**Exercise**
Return the listing below in full, with every line exactly as it is.

**Rows from a 3D scene dataset**
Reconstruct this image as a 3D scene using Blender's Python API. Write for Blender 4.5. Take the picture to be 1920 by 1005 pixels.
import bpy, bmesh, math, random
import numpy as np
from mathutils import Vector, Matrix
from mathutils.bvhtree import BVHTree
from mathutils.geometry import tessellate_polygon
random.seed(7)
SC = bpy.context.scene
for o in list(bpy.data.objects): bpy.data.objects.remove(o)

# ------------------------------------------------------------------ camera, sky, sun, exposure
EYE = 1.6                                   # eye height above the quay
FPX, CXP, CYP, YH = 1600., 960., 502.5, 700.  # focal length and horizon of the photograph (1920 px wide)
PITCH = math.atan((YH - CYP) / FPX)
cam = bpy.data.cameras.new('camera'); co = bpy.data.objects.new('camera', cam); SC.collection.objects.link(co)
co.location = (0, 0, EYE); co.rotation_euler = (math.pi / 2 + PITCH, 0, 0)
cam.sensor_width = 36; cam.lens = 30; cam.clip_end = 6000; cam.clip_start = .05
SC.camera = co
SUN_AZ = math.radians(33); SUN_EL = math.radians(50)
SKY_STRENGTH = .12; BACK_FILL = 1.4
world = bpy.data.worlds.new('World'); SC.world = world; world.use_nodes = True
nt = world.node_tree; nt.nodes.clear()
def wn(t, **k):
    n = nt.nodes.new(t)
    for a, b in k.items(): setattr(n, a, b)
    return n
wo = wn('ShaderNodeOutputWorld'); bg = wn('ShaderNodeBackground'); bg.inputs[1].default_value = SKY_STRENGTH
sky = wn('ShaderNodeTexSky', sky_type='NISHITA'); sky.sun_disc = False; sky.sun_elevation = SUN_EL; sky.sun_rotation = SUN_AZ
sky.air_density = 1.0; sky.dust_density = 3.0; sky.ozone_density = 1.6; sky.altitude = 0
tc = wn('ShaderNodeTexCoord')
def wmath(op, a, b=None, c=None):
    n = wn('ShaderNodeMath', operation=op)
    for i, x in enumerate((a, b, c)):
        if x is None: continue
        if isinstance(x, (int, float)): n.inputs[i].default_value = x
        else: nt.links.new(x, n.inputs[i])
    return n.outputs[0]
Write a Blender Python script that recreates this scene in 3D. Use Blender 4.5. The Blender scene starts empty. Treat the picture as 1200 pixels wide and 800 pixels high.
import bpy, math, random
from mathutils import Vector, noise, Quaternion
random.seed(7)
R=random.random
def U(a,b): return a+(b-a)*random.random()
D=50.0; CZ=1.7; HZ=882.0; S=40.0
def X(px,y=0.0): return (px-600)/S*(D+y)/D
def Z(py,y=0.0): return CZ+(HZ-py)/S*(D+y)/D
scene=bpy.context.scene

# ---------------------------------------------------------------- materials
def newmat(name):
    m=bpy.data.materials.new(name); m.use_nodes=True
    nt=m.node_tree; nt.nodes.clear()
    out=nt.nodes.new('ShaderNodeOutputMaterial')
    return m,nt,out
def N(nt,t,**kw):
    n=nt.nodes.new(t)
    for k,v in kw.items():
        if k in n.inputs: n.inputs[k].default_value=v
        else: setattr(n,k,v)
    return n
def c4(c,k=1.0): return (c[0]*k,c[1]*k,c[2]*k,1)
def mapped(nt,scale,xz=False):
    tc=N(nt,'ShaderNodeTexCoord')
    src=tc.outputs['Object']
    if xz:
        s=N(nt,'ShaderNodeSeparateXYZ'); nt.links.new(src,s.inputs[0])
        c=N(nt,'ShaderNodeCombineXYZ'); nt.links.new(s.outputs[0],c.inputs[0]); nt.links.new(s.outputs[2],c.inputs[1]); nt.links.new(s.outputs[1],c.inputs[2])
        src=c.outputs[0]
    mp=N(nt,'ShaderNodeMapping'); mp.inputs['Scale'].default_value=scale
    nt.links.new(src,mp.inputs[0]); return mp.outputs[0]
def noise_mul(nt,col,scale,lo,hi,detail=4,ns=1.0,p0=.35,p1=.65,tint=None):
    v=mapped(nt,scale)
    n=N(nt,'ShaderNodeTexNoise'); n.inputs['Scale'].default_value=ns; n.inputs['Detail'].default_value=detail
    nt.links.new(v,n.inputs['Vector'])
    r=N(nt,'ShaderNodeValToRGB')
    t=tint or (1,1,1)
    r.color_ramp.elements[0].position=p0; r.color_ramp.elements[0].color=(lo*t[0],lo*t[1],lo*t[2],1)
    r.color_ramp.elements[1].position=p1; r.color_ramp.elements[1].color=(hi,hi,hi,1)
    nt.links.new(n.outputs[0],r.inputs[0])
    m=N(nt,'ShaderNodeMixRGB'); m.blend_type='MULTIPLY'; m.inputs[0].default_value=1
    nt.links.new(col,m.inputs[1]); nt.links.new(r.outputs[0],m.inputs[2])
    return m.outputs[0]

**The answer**
Reconstruct this image as a 3D scene using Blender's Python API. Write for Blender 4.5. Take the picture to be 1920 by 1005 pixels.
import bpy, bmesh, math, random
import numpy as np
from mathutils import Vector, Matrix
from mathutils.bvhtree import BVHTree
from mathutils.geometry import tessellate_polygon
random.seed(7)
SC = bpy.context.scene
for o in list(bpy.data.objects): bpy.data.objects.remove(o)

# ------------------------------------------------------------------ camera, sky, sun, exposure
EYE = 1.6                                   # eye height above the quay
FPX, CXP, CYP, YH = 1600., 960., 502.5, 700.  # focal length and horizon of the photograph (1920 px wide)
PITCH = math.atan((YH - CYP) / FPX)
cam = bpy.data.cameras.new('camera'); co = bpy.data.objects.new('camera', cam); SC.collection.objects.link(co)
co.location = (0, 0, EYE); co.rotation_euler = (math.pi / 2 + PITCH, 0, 0)
cam.sensor_width = 36; cam.lens = 30; cam.clip_end = 6000; cam.clip_start = .05
SC.camera = co
SUN_AZ = math.radians(33); SUN_EL = math.radians(50)
SKY_STRENGTH = .12; BACK_FILL = 1.4
world = bpy.data.worlds.new('World'); SC.world = world; world.use_nodes = True
nt = world.node_tree; nt.nodes.clear()
def wn(t, **k):
    n = nt.nodes.new(t)
    for a, b in k.items(): setattr(n, a, b)
    return n
wo = wn('ShaderNodeOutputWorld'); bg = wn('ShaderNodeBackground'); bg.inputs[1].default_value = SKY_STRENGTH
sky = wn('ShaderNodeTexSky', sky_type='NISHITA'); sky.sun_disc = False; sky.sun_elevation = SUN_EL; sky.sun_rotation = SUN_AZ
sky.air_density = 1.0; sky.dust_density = 3.0; sky.ozone_density = 1.6; sky.altitude = 0
tc = wn('ShaderNodeTexCoord')
def wmath(op, a, b=None, c=None):
    n = wn('ShaderNodeMath', operation=op)
    for i, x in enumerate((a, b, c)):
        if x is None: continue
        if isinstance(x, (int, float)): n.inputs[i].default_value = x
        else: nt.links.new(x, n.inputs[i])
    return n.outputs[0]
Write a Blender Python script that recreates this scene in 3D. Use Blender 4.5. The Blender scene starts empty. Treat the picture as 1200 pixels wide and 800 pixels high.
import bpy, math, random
from mathutils import Vector, noise, Quaternion
random.seed(7)
R=random.random
def U(a,b): return a+(b-a)*random.random()
D=50.0; CZ=1.7; HZ=882.0; S=40.0
def X(px,y=0.0): return (px-600)/S*(D+y)/D
def Z(py,y=0.0): return CZ+(HZ-py)/S*(D+y)/D
scene=bpy.context.scene

# ---------------------------------------------------------------- materials
def newmat(name):
    m=bpy.data.materials.new(name); m.use_nodes=True
    nt=m.node_tree; nt.nodes.clear()
    out=nt.nodes.new('ShaderNodeOutputMaterial')
    return m,nt,out
def N(nt,t,**kw):
    n=nt.nodes.new(t)
    for k,v in kw.items():
        if k in n.inputs: n.inputs[k].default_value=v
        else: setattr(n,k,v)
    return n
def c4(c,k=1.0): return (c[0]*k,c[1]*k,c[2]*k,1)
def mapped(nt,scale,xz=False):
    tc=N(nt,'ShaderNodeTexCoord')
    src=tc.outputs['Object']
    if xz:
        s=N(nt,'ShaderNodeSeparateXYZ'); nt.links.new(src,s.inputs[0])
        c=N(nt,'ShaderNodeCombineXYZ'); nt.links.new(s.outputs[0],c.inputs[0]); nt.links.new(s.outputs[2],c.inputs[1]); nt.links.new(s.outputs[1],c.inputs[2])
        src=c.outputs[0]
    mp=N(nt,'ShaderNodeMapping'); mp.inputs['Scale'].default_value=scale
    nt.links.new(src,mp.inputs[0]); return mp.outputs[0]
def noise_mul(nt,col,scale,lo,hi,detail=4,ns=1.0,p0=.35,p1=.65,tint=None):
    v=mapped(nt,scale)
    n=N(nt,'ShaderNodeTexNoise'); n.inputs['Scale'].default_value=ns; n.inputs['Detail'].default_value=detail
    nt.links.new(v,n.inputs['Vector'])
    r=N(nt,'ShaderNodeValToRGB')
    t=tint or (1,1,1)
    r.color_ramp.elements[0].position=p0; r.color_ramp.elements[0].color=(lo*t[0],lo*t[1],lo*t[2],1)
    r.color_ramp.elements[1].position=p1; r.color_ramp.elements[1].color=(hi,hi,hi,1)
    nt.links.new(n.outputs[0],r.inputs[0])
    m=N(nt,'ShaderNodeMixRGB'); m.blend_type='MULTIPLY'; m.inputs[0].default_value=1
    nt.links.new(col,m.inputs[1]); nt.links.new(r.outputs[0],m.inputs[2])
    return m.outputs[0]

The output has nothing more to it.